The Importance of Taiwan's Chip Industry

The Importance of Taiwan's Chip Industry


Following the China-US talks, the future of Taiwan's chip industry is creating a critical area of ​​uncertainty for the automotive sector. While relative stability in the supply chain may be possible in the short term, geopolitical risks could continue to exert cost and access pressure on automotive manufacturers in the long term. Fluctuations in chip supply, particularly in import-dependent automotive markets, could directly impact production capacity and vehicle prices. Taiwanese manufacturers account for over 60% of the global semiconductor supply. Approximately 70% of these chips, used in critical components of the automotive sector from engine control units to battery management systems, are exported to the US and are under strategic pressure due to Section 232 tariffs. The Taiwanese chip industry, projected to reach a size of approximately $122.5 billion by 2025, controls about 70% of the global foundry market. This clearly demonstrates Taiwan's undisputed leadership in global semiconductor production and the dependence of many sectors, including the automotive industry, on this country.

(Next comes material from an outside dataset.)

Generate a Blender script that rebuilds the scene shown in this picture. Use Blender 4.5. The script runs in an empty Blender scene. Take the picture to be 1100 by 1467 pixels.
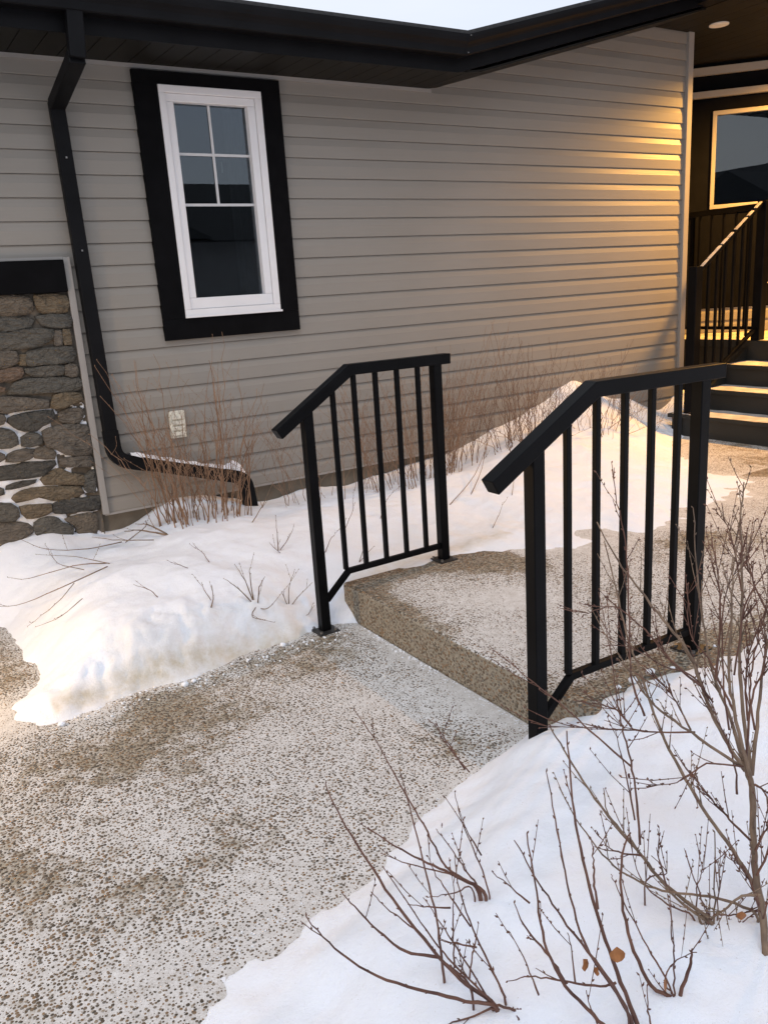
import bpy, bmesh, math, random
import numpy as np
from mathutils import Vector, Matrix, noise
random.seed(7)
scene = bpy.context.scene
col = scene.collection
# ---------------------------------------------------------------- camera
cam_data = bpy.data.cameras.new('camera')
cam = bpy.data.objects.new('camera', cam_data)
col.objects.link(cam)
right = Vector((0.84227532, -0.53540563, -0.06255471))
up = Vector((0.19114817, 0.18815024, 0.96335967))
fwd = Vector((0.50401851, 0.8233713, -0.26081611))
rot = Matrix((right, up, -fwd)).transposed().to_4x4()
cam.matrix_world = Matrix.Translation((0, 0, 1.45)) @ rot
cam_data.sensor_fit = 'VERTICAL'
cam_data.sensor_height = 24.0
cam_data.lens = 1167.0 / 1467.0 * 24.0
cam_data.clip_start = 0.05
cam_data.clip_end = 500
scene.camera = cam
# ---------------------------------------------------------------- sky and sun (overcast dusk)
SUN_EL, SUN_AZ = math.radians(9), math.radians(215)
world = bpy.data.worlds.new('World')
scene.world = world
world.use_nodes = True
wn, wl = world.node_tree.nodes, world.node_tree.links
wn.clear()
w_out = wn.new('ShaderNodeOutputWorld')
w_bg = wn.new('ShaderNodeBackground')
w_sky = wn.new('ShaderNodeTexSky')
w_sky.sky_type = 'NISHITA'
w_sky.sun_disc = False
w_sky.sun_elevation = SUN_EL
w_sky.sun_rotation = SUN_AZ
w_tc = wn.new('ShaderNodeTexCoord')
w_map = wn.new('ShaderNodeMapping')
w_map.inputs['Scale'].default_value = (1, 1, 3)
w_noise = wn.new('ShaderNodeTexNoise')
w_noise.inputs['Scale'].default_value = 2.2
w_noise.inputs['Detail'].default_value = 5
w_ramp = wn.new('ShaderNodeValToRGB')
w_ramp.color_ramp.elements[0].position = 0.3
w_ramp.color_ramp.elements[0].color = (.79, .85, .985, 1)
w_ramp.color_ramp.elements[1].position = 0.7
w_ramp.color_ramp.elements[1].color = (.90, .935, 1.0, 1)
w_mix = wn.new('ShaderNodeMixRGB')
w_mix.inputs['Fac'].default_value = 0.95
w_bg.inputs['Strength'].default_value = 0.105
wl.new(w_tc.outputs['Generated'], w_map.inputs['Vector'])
wl.new(w_map.outputs['Vector'], w_noise.inputs['Vector'])
wl.new(w_noise.outputs['Fac'], w_ramp.inputs['Fac'])
wl.new(w_sky.outputs['Color'], w_mix.inputs['Color1'])
w_mul = wn.new('ShaderNodeVectorMath')
w_mul.operation = 'SCALE'
w_mul.inputs['Scale'].default_value = 9.6
wl.new(w_ramp.outputs['Color'], w_mul.inputs[0])
wl.new(w_mul.outputs['Vector'], w_mix.inputs['Color2'])
wl.new(w_mix.outputs['Color'], w_bg.inputs['Color'])
wl.new(w_bg.outputs['Background'], w_out.inputs['Surface'])
sun_data = bpy.data.lights.new('sun', 'SUN')
sun_data.energy = .85
sun_data.angle = math.radians(40)
sun_data.color = (0.97, 0.97, 1.0)
sun = bpy.data.objects.new('sun', sun_data)
col.objects.link(sun)
sun_dir = Vector((-math.sin(SUN_AZ) * -1 * math.cos(math.radians(62)), math.cos(SUN_AZ) * math.cos(math.radians(62)), math.sin(math.radians(62))))
sun.rotation_euler = sun_dir.to_track_quat('Z', 'Y').to_euler()
scene.view_settings.view_transform = 'Standard'
scene.view_settings.look = 'None'
scene.view_settings.exposure = 0.09
scene.view_settings.gamma = 1.0
scene.view_settings.use_curve_mapping = False
scene.cycles.max_bounces = 8
scene.cycles.transparent_max_bounces = 16

# ---------------------------------------------------------------- helpers
def tag(o, label=None, cat=None, group=None, kind=None):
    if label: o['label'] = label
    if cat: o['category'] = cat
    if group: o['group'] = group
    if kind: o['kind'] = kind
    return o

def empty(name, loc, label, cat, group=None):
    o = bpy.data.objects.new(name, None)
    o.empty_display_size = 0.1
    o.location = loc
    col.objects.link(o)
    return tag(o, label, cat, group)

def link_mesh(name, me, mat, parent=None, smooth=False):
    if mat is not None and not me.materials: me.materials.append(mat)
    if smooth:
        for p in me.polygons: p.use_smooth = True
    o = bpy.data.objects.new(name, me)
    col.objects.link(o)
    if parent is not None:
        o.parent = parent
        l = Vector((0, 0, 0)); q = parent
        while q is not None:
            l += q.location; q = q.parent
        o.location = -l
    return o

def build(name, V, F, mat, parent=None, smooth=False):
    me = bpy.data.meshes.new(name)
    me.from_pydata([tuple(v) for v in V], [], F)
    me.update()
    return link_mesh(name, me, mat, parent, smooth)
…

Taiwan's largest chip manufacturer is the clear leader in the industry, with revenues of $122.54 billion and a 69.9% global market share as of 2025. The company's growth reached 36.1% compared to 2024, while another major Taiwanese manufacturer has revenues of $7.63 billion and a 4.35% market share. Another manufacturer has revenues of $1.56 billion and a 0.89% share, while yet another prominent company has revenues of $1.40 billion and a 0.80% market share.

By 2025, the global chip market is projected to reach a total size of $169.47 billion, with Taiwan maintaining its dominant position with approximately 75% of the market share. Following Taiwan, South Korea leads with $12.63 billion in revenue and a 7.2% market share, while China has $9.33 billion and a 5.3% share, and the US has $6.79 billion in revenue and a 3.9% market share. A temporary reduction in tariffs was achieved following China-US talks. Tariffs on goods from China to the US were reduced from 57% to 47%, while for Japan and South Korea, this rate dropped to 15%. A similar reduction is expected for Taiwan, with tariffs potentially falling from 20% to 15%. The fact that the Taiwan issue was not directly addressed during the temporary truce in the talks seems to have reduced the risk of a sudden crisis in the chip supply chain in the short term. However, geopolitical pressure continues. China's continued characterization of Taiwan as the "most important issue" suggests that new tensions may arise in the future.

Chip dependence is critically important for the automotive sector. The use of over 1,000 semiconductors in modern vehicles makes Taiwan's share of the global chip market, approximately 75%, a direct determinant for automotive manufacturers. Therefore, geopolitical tensions create a risk of disruption in the supply chain. In the short term, easing tariffs could ease production plans by reducing chip costs for automotive manufacturers. This is particularly important for electric vehicle (EV) production, which is critical for battery management systems. In the medium term, however, US restrictions on AI chip exports and China's antitrust investigations against some US companies could create bottlenecks in advanced driver assistance systems (ADAS) and autonomous driving technologies. Import-dependent automotive production is directly affected by fluctuations in Taiwan's chip supply, and a new crisis similar to the export slowdown experienced after US tariffs in 2025 could limit production capacity.

In a positive scenario, a reduction in tariffs to 15% could provide automotive manufacturers with a cost advantage. This could particularly contribute to accelerating the electric vehicle transition. In a negative scenario, a renewed escalation of tensions between China and the US could lead to disruptions in the supply of chips from Taiwan. In such a case, production stoppages and price increases in the automotive sector would become inevitable. While the China-US talks have provided limited short-term relief to the automotive sector, they have not eliminated long-term risks. The most critical issue in this process will be the development of alternative supply strategies to reduce dependence on Taiwanese chips.